PROBLEM: Gather all lines containing the string "Treat" and copy them out.

MATERIAL SUPPLIED:

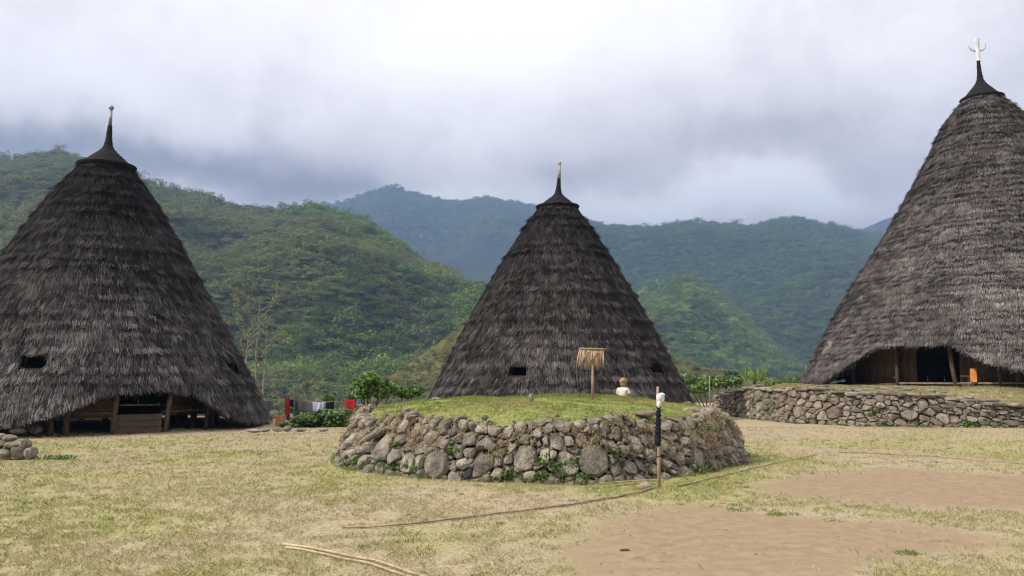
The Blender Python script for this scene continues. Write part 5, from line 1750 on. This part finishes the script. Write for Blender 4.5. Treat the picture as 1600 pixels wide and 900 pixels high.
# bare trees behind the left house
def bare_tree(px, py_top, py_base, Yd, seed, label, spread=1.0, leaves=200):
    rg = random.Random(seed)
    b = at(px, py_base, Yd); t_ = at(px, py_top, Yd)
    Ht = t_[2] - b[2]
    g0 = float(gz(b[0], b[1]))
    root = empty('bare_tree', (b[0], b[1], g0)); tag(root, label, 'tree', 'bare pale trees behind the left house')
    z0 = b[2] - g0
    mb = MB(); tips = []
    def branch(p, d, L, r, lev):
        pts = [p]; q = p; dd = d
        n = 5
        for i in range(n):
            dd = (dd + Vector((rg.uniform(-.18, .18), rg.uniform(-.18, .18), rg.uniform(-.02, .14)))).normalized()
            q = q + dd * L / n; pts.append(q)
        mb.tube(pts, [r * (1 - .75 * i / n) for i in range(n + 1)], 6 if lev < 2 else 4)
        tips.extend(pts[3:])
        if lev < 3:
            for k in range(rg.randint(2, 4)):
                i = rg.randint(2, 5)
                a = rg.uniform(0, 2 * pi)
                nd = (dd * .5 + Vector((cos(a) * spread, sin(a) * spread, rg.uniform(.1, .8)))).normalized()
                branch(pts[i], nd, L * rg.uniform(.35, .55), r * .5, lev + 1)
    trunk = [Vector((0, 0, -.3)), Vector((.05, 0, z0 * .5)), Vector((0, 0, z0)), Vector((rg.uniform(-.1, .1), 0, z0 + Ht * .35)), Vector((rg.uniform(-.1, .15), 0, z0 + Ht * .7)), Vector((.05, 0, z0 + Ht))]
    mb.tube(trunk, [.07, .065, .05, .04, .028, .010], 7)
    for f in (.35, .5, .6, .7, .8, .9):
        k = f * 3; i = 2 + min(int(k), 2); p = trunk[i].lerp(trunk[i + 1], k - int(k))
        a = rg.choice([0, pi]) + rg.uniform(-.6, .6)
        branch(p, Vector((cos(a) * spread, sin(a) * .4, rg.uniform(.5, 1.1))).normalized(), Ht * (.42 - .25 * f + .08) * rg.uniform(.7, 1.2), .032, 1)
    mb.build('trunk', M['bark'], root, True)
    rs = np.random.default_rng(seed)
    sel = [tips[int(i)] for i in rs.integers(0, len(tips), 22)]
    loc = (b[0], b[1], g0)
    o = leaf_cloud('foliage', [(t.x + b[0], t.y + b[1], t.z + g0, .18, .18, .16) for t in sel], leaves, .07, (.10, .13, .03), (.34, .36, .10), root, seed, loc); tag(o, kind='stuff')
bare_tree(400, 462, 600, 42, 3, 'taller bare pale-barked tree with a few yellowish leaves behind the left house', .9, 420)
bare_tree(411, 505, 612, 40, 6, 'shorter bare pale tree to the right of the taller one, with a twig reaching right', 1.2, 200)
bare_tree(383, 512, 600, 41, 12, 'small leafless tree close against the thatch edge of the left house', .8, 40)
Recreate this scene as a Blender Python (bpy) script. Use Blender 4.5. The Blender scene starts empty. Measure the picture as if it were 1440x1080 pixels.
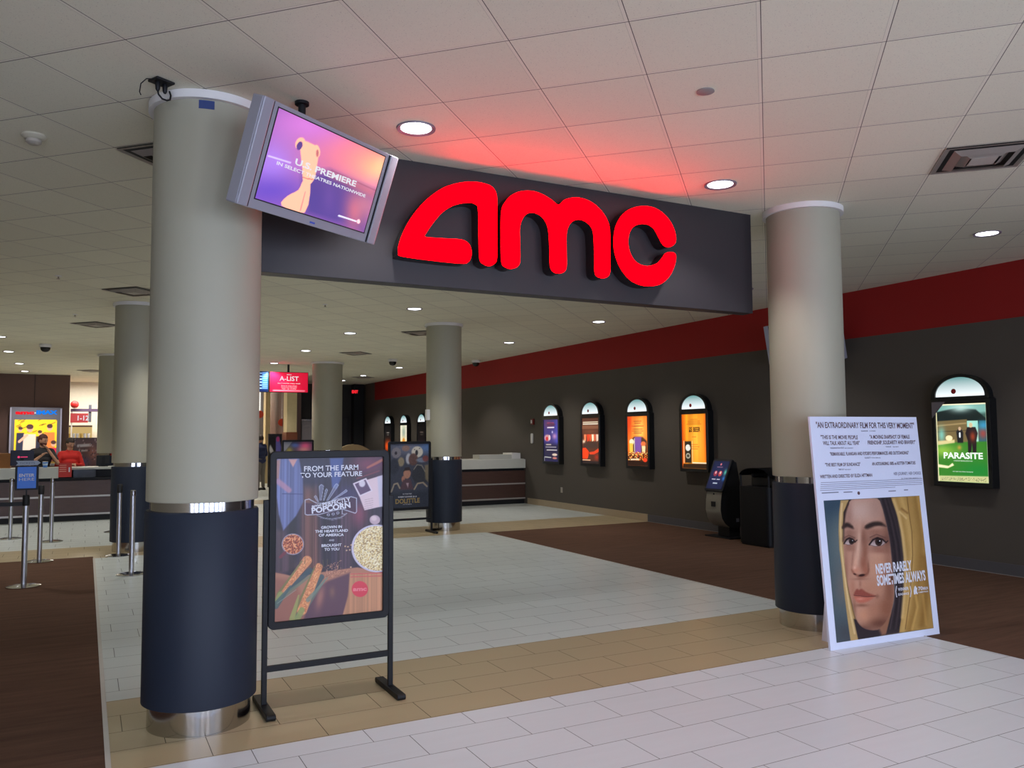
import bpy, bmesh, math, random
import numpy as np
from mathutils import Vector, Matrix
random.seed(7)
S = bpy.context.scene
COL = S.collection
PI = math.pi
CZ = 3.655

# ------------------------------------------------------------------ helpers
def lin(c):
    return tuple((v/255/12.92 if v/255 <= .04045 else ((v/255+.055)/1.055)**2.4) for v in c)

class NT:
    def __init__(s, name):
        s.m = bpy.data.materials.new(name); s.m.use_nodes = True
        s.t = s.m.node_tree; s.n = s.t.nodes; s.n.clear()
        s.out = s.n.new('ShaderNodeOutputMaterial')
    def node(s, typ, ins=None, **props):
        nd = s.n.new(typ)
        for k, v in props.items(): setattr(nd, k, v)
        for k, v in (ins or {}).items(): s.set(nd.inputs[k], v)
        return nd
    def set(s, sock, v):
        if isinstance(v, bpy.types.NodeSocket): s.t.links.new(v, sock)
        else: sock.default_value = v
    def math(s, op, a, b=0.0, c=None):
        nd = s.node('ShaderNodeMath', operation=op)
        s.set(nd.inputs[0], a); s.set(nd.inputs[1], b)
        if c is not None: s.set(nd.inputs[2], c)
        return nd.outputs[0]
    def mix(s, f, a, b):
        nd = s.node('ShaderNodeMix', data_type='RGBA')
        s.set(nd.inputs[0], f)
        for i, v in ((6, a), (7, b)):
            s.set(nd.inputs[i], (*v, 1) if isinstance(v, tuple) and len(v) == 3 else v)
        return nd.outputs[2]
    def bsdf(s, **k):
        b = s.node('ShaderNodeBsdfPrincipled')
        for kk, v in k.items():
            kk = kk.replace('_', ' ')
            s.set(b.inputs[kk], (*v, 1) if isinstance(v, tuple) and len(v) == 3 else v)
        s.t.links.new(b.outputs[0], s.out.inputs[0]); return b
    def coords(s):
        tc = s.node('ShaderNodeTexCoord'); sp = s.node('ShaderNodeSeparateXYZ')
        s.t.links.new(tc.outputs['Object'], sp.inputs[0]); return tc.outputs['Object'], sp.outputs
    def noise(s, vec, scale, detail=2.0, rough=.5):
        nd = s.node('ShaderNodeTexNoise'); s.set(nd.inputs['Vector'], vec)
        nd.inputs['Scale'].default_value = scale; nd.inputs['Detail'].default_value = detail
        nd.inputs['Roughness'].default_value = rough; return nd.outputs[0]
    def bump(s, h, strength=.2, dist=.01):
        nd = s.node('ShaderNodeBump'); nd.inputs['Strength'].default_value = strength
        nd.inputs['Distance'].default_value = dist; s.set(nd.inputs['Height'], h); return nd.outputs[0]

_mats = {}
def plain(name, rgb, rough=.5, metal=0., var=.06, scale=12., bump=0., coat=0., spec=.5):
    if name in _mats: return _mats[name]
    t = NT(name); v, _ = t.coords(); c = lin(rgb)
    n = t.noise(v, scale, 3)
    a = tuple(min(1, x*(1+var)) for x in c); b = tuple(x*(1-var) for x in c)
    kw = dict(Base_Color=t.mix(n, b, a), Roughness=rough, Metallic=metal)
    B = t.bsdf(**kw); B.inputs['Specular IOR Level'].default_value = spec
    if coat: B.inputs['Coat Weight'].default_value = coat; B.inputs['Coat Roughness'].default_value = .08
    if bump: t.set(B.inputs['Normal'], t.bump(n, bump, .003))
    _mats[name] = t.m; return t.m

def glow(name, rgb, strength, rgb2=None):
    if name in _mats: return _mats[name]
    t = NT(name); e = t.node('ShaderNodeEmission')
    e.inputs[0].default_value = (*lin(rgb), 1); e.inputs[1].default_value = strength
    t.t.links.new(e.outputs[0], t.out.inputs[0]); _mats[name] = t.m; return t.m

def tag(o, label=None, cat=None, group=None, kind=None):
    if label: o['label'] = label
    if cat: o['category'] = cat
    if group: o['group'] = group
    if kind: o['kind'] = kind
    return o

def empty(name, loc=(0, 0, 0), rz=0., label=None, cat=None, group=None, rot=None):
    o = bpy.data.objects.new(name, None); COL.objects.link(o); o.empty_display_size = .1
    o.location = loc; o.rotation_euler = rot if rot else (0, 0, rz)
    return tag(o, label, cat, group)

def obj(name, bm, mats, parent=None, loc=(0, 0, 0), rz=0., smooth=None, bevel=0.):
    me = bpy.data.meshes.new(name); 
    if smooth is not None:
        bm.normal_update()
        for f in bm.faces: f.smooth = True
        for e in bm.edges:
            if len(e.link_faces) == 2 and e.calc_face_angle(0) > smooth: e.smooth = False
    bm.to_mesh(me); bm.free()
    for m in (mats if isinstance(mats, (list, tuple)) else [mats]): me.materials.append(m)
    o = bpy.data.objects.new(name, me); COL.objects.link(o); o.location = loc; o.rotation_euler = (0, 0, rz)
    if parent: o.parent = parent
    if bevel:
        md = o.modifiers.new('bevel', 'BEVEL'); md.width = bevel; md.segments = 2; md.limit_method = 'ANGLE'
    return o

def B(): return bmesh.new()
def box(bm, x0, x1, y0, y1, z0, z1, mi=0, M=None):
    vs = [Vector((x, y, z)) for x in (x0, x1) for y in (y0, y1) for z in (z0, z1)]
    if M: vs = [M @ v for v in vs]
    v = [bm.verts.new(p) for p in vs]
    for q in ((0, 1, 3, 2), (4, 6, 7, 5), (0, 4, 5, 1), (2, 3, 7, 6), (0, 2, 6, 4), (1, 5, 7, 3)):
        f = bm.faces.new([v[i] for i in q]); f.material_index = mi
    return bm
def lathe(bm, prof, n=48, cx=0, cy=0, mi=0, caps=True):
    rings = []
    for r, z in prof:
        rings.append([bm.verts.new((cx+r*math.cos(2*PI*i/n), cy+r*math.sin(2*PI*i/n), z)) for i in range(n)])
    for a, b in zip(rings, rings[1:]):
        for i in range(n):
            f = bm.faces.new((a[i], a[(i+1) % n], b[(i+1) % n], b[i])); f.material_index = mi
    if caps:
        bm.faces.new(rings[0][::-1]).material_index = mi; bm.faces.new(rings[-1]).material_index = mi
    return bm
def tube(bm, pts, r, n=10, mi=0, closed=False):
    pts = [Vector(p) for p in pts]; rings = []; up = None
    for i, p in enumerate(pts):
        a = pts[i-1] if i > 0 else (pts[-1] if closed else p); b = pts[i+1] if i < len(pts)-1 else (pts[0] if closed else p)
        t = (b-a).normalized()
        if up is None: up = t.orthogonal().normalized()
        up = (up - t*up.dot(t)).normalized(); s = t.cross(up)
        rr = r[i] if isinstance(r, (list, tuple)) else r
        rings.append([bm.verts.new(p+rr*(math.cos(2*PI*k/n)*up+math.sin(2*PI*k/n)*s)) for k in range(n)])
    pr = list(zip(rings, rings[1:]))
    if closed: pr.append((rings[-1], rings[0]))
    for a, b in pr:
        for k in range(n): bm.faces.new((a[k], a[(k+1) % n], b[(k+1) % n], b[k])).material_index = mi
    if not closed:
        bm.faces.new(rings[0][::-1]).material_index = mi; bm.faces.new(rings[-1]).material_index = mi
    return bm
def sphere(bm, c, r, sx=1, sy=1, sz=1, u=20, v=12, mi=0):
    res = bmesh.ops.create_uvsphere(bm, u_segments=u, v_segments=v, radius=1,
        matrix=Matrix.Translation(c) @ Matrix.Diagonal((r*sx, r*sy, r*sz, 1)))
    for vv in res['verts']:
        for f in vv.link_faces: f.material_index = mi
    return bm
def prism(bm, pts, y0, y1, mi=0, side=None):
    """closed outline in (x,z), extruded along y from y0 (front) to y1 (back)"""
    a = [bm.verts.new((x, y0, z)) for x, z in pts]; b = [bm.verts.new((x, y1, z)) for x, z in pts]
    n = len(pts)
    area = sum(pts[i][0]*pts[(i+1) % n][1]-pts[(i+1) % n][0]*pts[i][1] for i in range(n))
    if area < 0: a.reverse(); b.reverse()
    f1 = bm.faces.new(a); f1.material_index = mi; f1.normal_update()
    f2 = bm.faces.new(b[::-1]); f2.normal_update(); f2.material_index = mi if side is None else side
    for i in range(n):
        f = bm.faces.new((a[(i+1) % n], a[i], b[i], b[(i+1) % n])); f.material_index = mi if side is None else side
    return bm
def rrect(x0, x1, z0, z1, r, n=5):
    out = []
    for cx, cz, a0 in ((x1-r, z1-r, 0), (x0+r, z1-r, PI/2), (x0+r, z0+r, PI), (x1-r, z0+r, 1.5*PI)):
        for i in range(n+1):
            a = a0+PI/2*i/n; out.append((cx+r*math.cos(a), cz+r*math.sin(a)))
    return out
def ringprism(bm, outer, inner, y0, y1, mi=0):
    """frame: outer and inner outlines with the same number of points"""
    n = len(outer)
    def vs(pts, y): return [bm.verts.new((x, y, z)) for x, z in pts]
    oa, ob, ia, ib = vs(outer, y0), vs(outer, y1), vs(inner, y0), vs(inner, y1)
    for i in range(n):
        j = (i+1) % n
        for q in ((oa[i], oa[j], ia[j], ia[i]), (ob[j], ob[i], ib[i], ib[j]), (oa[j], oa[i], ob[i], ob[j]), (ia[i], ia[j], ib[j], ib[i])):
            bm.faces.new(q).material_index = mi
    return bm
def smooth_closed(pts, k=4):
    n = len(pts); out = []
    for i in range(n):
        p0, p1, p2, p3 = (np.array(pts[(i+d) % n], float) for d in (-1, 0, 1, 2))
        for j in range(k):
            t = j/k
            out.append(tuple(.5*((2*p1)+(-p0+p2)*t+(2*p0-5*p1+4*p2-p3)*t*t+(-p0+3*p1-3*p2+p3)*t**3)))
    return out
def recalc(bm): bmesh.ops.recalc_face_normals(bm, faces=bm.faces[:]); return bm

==

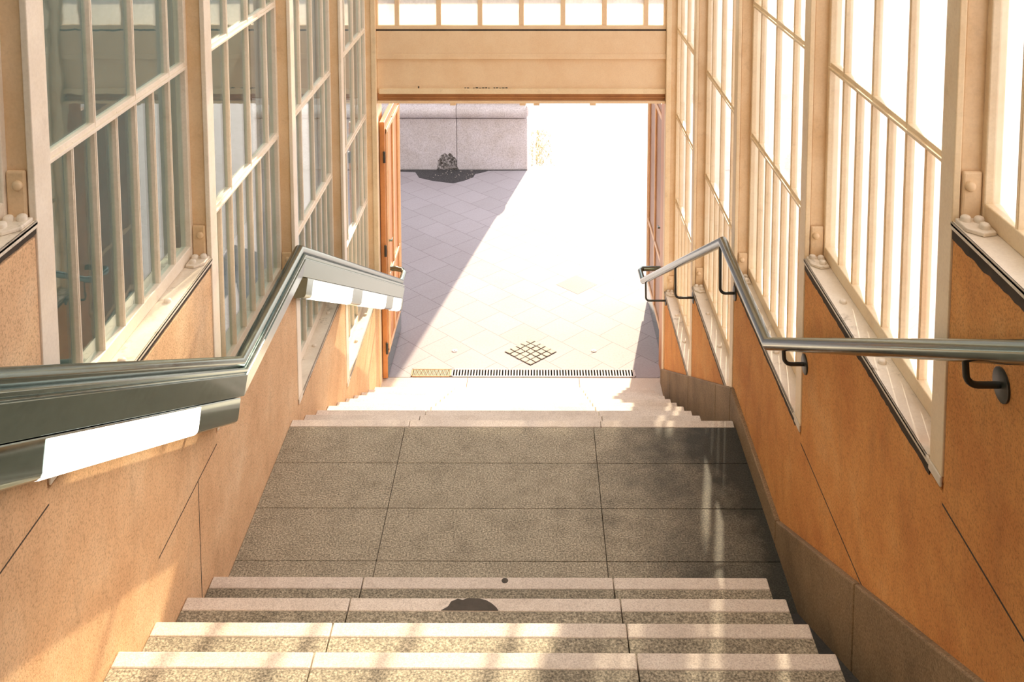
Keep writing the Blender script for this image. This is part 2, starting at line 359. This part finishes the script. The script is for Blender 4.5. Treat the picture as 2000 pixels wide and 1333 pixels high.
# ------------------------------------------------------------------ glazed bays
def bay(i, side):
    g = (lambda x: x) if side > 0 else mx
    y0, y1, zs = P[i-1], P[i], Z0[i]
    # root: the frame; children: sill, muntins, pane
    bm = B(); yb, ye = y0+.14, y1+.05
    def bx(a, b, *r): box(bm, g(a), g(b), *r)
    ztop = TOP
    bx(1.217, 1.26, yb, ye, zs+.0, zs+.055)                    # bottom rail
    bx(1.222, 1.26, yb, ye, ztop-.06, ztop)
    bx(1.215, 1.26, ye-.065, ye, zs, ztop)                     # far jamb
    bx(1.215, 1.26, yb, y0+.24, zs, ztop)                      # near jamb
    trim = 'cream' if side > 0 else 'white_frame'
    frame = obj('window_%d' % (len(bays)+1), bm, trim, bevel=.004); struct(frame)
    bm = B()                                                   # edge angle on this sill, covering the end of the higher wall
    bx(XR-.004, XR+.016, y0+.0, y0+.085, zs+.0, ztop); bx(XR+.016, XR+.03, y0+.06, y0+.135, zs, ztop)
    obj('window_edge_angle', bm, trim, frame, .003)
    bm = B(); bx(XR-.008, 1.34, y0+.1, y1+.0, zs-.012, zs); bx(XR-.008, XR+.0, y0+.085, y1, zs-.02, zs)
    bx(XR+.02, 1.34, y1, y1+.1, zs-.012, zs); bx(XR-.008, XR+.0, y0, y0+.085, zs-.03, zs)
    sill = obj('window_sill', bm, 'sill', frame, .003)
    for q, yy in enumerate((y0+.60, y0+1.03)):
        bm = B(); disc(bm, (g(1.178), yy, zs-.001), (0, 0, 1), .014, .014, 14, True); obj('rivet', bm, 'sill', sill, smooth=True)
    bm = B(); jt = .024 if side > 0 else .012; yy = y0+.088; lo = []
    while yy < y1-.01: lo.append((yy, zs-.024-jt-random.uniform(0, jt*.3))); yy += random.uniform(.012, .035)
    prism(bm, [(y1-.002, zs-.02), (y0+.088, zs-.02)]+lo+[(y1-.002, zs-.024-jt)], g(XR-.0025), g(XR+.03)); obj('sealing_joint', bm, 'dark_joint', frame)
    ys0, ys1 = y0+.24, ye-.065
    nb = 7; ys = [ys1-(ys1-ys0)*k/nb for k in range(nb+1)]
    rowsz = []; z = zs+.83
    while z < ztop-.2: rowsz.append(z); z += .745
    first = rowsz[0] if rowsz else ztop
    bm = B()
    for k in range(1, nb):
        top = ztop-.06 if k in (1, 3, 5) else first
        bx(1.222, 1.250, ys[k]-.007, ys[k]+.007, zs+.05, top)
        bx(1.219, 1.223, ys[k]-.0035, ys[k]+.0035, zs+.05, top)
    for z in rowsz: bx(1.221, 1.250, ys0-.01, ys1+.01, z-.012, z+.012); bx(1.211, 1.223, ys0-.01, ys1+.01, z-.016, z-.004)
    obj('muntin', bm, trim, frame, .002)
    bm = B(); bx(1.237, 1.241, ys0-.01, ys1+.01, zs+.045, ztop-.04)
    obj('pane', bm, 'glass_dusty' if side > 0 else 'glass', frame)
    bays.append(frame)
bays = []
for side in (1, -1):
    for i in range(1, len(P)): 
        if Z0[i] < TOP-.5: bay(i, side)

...

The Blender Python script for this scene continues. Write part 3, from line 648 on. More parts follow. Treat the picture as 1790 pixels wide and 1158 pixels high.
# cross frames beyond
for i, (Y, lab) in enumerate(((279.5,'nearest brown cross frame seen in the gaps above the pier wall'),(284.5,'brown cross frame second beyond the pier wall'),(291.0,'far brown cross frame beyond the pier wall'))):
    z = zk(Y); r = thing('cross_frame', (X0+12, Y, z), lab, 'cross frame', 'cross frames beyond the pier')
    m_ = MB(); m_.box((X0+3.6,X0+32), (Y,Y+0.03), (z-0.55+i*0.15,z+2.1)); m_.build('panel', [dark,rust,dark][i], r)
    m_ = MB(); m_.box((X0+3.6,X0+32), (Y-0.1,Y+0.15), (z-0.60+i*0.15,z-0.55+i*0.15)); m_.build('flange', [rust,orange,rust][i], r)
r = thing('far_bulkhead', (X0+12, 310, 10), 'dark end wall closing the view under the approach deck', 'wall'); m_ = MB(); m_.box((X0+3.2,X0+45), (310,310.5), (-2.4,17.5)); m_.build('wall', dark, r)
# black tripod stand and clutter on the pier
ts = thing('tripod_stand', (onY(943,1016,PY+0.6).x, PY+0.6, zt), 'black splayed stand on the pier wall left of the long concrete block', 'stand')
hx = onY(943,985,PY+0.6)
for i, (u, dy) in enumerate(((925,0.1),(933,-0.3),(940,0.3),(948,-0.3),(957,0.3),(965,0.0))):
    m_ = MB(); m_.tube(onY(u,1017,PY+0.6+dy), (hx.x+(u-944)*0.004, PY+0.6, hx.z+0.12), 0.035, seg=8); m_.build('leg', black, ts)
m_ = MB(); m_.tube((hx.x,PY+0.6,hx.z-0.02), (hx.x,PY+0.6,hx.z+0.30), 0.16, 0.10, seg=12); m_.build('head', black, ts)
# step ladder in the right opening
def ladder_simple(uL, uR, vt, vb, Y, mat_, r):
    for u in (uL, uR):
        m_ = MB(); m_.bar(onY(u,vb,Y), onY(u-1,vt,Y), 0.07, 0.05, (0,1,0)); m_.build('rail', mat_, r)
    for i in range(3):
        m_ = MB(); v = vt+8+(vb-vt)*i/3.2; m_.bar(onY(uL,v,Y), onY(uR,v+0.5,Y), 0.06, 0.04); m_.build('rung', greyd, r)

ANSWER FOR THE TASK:
The Blender Python script for this scene continues. Write part 5, from line 1750 on. This part finishes the script. Write for Blender 4.5. Treat the picture as 1600 pixels wide and 900 pixels high.
Keep writing the Blender script for this image. This is part 2, starting at line 359. This part finishes the script. The script is for Blender 4.5. Treat the picture as 2000 pixels wide and 1333 pixels high.
The Blender Python script for this scene continues. Write part 3, from line 648 on. More parts follow. Treat the picture as 1790 pixels wide and 1158 pixels high.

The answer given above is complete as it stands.